The Court of Appeal upheld the decision made in the High Court and deemed it an abuse of process for a debtor to repeatedly dispute a debt through the course of a bankruptcy procedure where the debtor’s arguments had previously been considered and dismissed on their merits. For the Court to continually reconsider arguments previously heard and determined would be waste of the Court’s time and a waste of the parties’ money.

Henderson LJ also noted that during the course of a personal bankruptcy procedure, there are multiple stages at which a debtor has the opportunity to raise a dispute about his alleged indebtedness to the creditor. These stages include:

-An application to set aside the statutory demand;

-The bankruptcy petition hearing;

-An application under section 375 of the Insolvency Act 1986 to review, rescind or vary any order;

-An application to annul a bankruptcy order under section 282 of the Insolvency Act 1986.

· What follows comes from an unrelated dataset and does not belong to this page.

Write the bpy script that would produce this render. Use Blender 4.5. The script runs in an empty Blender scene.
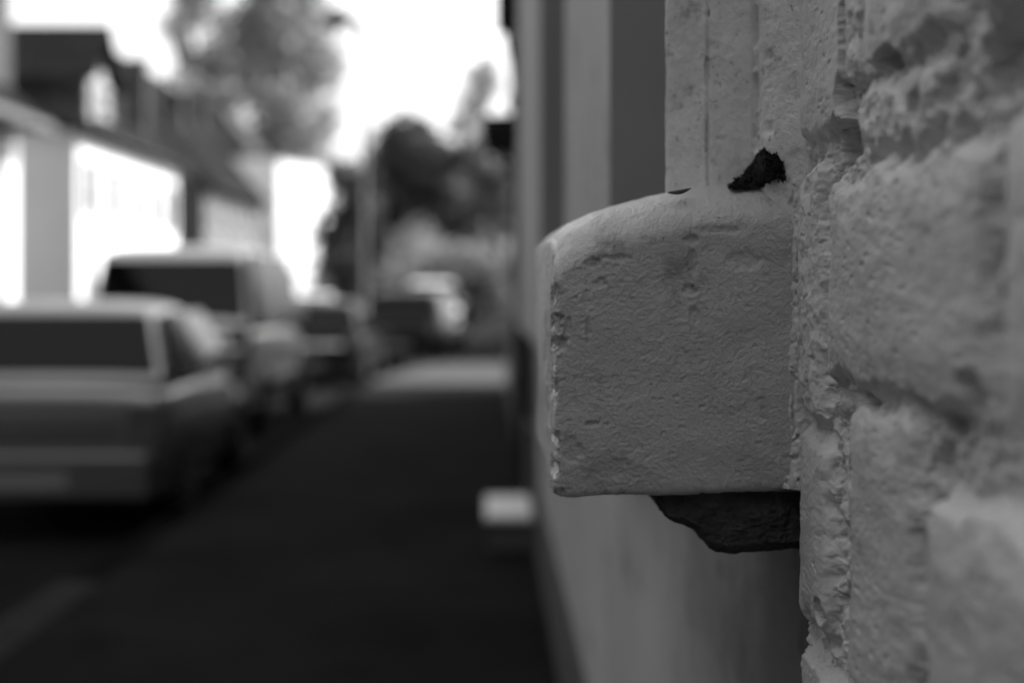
import bpy, math, random
import numpy as np
from mathutils import Vector, Matrix

random.seed(7)
S = bpy.context.scene
COL = S.collection
R = math.radians
PI = math.pi
F = 1422.2            # focal length in pixels of the 1024 px wide frame (50 mm lens)
CAMZ = 1.5

# ------------------------------------------------------------------ noise
_G = np.random.RandomState(5).normal(size=(256, 3)); _G /= np.linalg.norm(_G, axis=1, keepdims=True)
def vnoise(x, y, z=None, seed=0):
    """gradient noise on a lattice turned out of the axes, about -1..1"""
    x, y = np.broadcast_arrays(np.asarray(x, float), np.asarray(y, float))
    z = np.zeros_like(x) if z is None else np.broadcast_to(np.asarray(z, float), x.shape)
    x, y, z = .736 * x + .412 * y - .537 * z + 31.7, -.233 * x + .896 * y + .378 * z + 11.3, .637 * x - .158 * y + .754 * z - 7.9
    fx, fy, fz = np.floor(x), np.floor(y), np.floor(z)
    ix, iy, iz = fx.astype(np.int64), fy.astype(np.int64), fz.astype(np.int64)
    def q(t): return t * t * t * (t * (t * 6 - 15) + 10)
    tx, ty, tz = x - fx, y - fy, z - fz
    ux, uy, uz = q(tx), q(ty), q(tz)
    def c(a, b, d):
        h = (ix + a) * 374761393 + (iy + b) * 668265263 + (iz + d) * 1440662683 + seed * 1274126177
        h = h & 0xFFFFFFFF; h = ((h ^ (h >> 13)) * 1274126177) & 0xFFFFFFFF; h = h ^ (h >> 16)
        g = _G[h & 255]
        return g[..., 0] * (tx - a) + g[..., 1] * (ty - b) + g[..., 2] * (tz - d)
    x00 = c(0,0,0) * (1-ux) + c(1,0,0) * ux
    x10 = c(0,1,0) * (1-ux) + c(1,1,0) * ux
    x01 = c(0,0,1) * (1-ux) + c(1,0,1) * ux
    x11 = c(0,1,1) * (1-ux) + c(1,1,1) * ux
    return 1.7 * ((x00 * (1-uy) + x10 * uy) * (1-uz) + (x01 * (1-uy) + x11 * uy) * uz)

def fbm(x, y, z=None, oct=4, seed=0, gain=.5):
    s, a, f, t = 0, 1.0, 1.0, 0
    for k in range(oct):
        zz = None if z is None else np.asarray(z) * f
        s = s + a * vnoise(np.asarray(x) * f + 17.3 * k, np.asarray(y) * f - 9.1 * k, zz, seed + k)
        t += a; a *= gain; f *= 2.03
    return s / t

def ridged(x, y, z=None, oct=3, seed=0):
    s, a, f, t = 0, 1.0, 1.0, 0
    for k in range(oct):
        zz = None if z is None else np.asarray(z) * f
        s = s + a * (1 - 2 * np.abs(vnoise(np.asarray(x) * f + 5.7 * k, np.asarray(y) * f, zz, seed + k)))
        t += a; a *= .5; f *= 2.1
    return s / t

def sstep(a, b, x):
    t = np.clip((x - a) / (b - a), 0, 1)
    return t * t * (3 - 2 * t)

# ------------------------------------------------------------------ materials (the photograph is monochrome: greys only)
def mat(name, g, rough=.8, var=.12, scale=3.0, bump=0.0, bscale=60.0, metal=0.0, spec=.2, coat=0.0,
        stain=0.0, sscale=8.0, sharp=.62, stretch=(1, 1, 1), speck=0.0, kscale=300, ksharp=.66, wave=None, trans=0.0, bdist=.002):
    m = bpy.data.materials.new(name); m.use_nodes = True
    nt = m.node_tree; N = nt.nodes; L = nt.links
    b = N['Principled BSDF']
    b.inputs['Roughness'].default_value = rough
    b.inputs['Metallic'].default_value = metal
    b.inputs['Specular IOR Level'].default_value = spec
    if coat:
        b.inputs['Coat Weight'].default_value = coat
        b.inputs['Coat Roughness'].default_value = .06
    tc = N.new('ShaderNodeTexCoord')
    mp = N.new('ShaderNodeMapping'); mp.inputs['Scale'].default_value = stretch
    L.new(tc.outputs['Object'], mp.inputs['Vector'])
    n = N.new('ShaderNodeTexNoise'); n.inputs['Scale'].default_value = scale
    n.inputs['Detail'].default_value = 6; n.inputs['Roughness'].default_value = .6
    L.new(mp.outputs[0], n.inputs['Vector'])
    cr = N.new('ShaderNodeValToRGB')
    lo, hi = g * (1 - var), g * (1 + var)
    cr.color_ramp.elements[0].position = .3; cr.color_ramp.elements[0].color = (lo, lo, lo, 1)
    cr.color_ramp.elements[1].position = .7; cr.color_ramp.elements[1].color = (hi, hi, hi, 1)
    L.new(n.outputs['Fac'], cr.inputs['Fac'])
    colr = cr.outputs['Color']
    if stain:
        n2 = N.new('ShaderNodeTexNoise'); n2.inputs['Scale'].default_value = sscale
        n2.inputs['Detail'].default_value = 8; n2.inputs['Roughness'].default_value = .7
        L.new(mp.outputs[0], n2.inputs['Vector'])
        r2 = N.new('ShaderNodeValToRGB')
        r2.color_ramp.elements[0].position = sharp; r2.color_ramp.elements[0].color = (1, 1, 1, 1)
        r2.color_ramp.elements[1].position = sharp + .09
        k = 1 - stain; r2.color_ramp.elements[1].color = (k, k, k, 1)
        L.new(n2.outputs['Fac'], r2.inputs['Fac'])
        mx = N.new('ShaderNodeMix'); mx.data_type = 'RGBA'; mx.blend_type = 'MULTIPLY'
        mx.inputs[0].default_value = 1
        L.new(colr, mx.inputs[6]); L.new(r2.outputs['Color'], mx.inputs[7])
        colr = mx.outputs[2]
    if speck:
        n4 = N.new('ShaderNodeTexNoise'); n4.inputs['Scale'].default_value = kscale
        n4.inputs['Detail'].default_value = 4; n4.inputs['Roughness'].default_value = .65
        L.new(mp.outputs[0], n4.inputs['Vector'])
        r4 = N.new('ShaderNodeValToRGB')
        r4.color_ramp.elements[0].position = ksharp; r4.color_ramp.elements[0].color = (1, 1, 1, 1)
        k = 1 - speck; r4.color_ramp.elements[1].position = ksharp + .07; r4.color_ramp.elements[1].color = (k, k, k, 1)
        L.new(n4.outputs['Fac'], r4.inputs['Fac'])
        mx = N.new('ShaderNodeMix'); mx.data_type = 'RGBA'; mx.blend_type = 'MULTIPLY'; mx.inputs[0].default_value = 1
        L.new(colr, mx.inputs[6]); L.new(r4.outputs['Color'], mx.inputs[7]); colr = mx.outputs[2]
    L.new(colr, b.inputs['Base Color'])
    last = None
    if bump:
        n3 = N.new('ShaderNodeTexNoise'); n3.inputs['Scale'].default_value = bscale
        n3.inputs['Detail'].default_value = 5; n3.inputs['Roughness'].default_value = .6
        L.new(mp.outputs[0], n3.inputs['Vector'])
        bp = N.new('ShaderNodeBump'); bp.inputs['Strength'].default_value = bump
        bp.inputs['Distance'].default_value = bdist
        L.new(n3.outputs['Fac'], bp.inputs['Height'])
        last = bp
    if wave:
        w = N.new('ShaderNodeTexWave'); w.bands_direction = wave[0]
        w.inputs['Scale'].default_value = wave[1]; w.inputs['Distortion'].default_value = .4
        L.new(tc.outputs['Object'], w.inputs['Vector'])
        bp = N.new('ShaderNodeBump'); bp.inputs['Strength'].default_value = .7
        bp.inputs['Distance'].default_value = wave[2]
        L.new(w.outputs['Fac'], bp.inputs['Height'])
        if last: L.new(last.outputs[0], bp.inputs['Normal'])
        last = bp
    if last: L.new(last.outputs[0], b.inputs['Normal'])
    if trans:
        out = N['Material Output']
        tr = N.new('ShaderNodeBsdfTranslucent'); L.new(colr, tr.inputs['Color'])
        ms = N.new('ShaderNodeMixShader'); ms.inputs[0].default_value = trans
        L.new(b.outputs[0], ms.inputs[1]); L.new(tr.outputs[0], ms.inputs[2])
        L.new(ms.outputs[0], out.inputs['Surface'])
    return m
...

In the circumstances of this case, the Court of Appeal upheld Judge Kaye QC’s finding that there were no special or exceptional circumstances which justified the re-opening or re-arguing of the promissory estoppel argument. Mr Harvey’s appeal was dismissed.

What we can learn from this

The Courts have now made it abundantly clear that barring any exceptional circumstances or a change in circumstances, they will not entertain an attempt by a debtor to raise arguments which have already been heard and dismissed on their merits, nor will they entertain an attempt by a debtor to raise arguments which should properly have been raised to the Court at an earlier stage.

This should be a sobering lesson to debtors who erroneously believe that the most effective method by which to put forward their position to the Court is to advance every argument available to them regardless of their prospects of success. Similarly, this case serves as a useful addition to a practitioner’s arsenal when faced with the possibility of re-litigating a point which has been raised (or should have been raised) previously.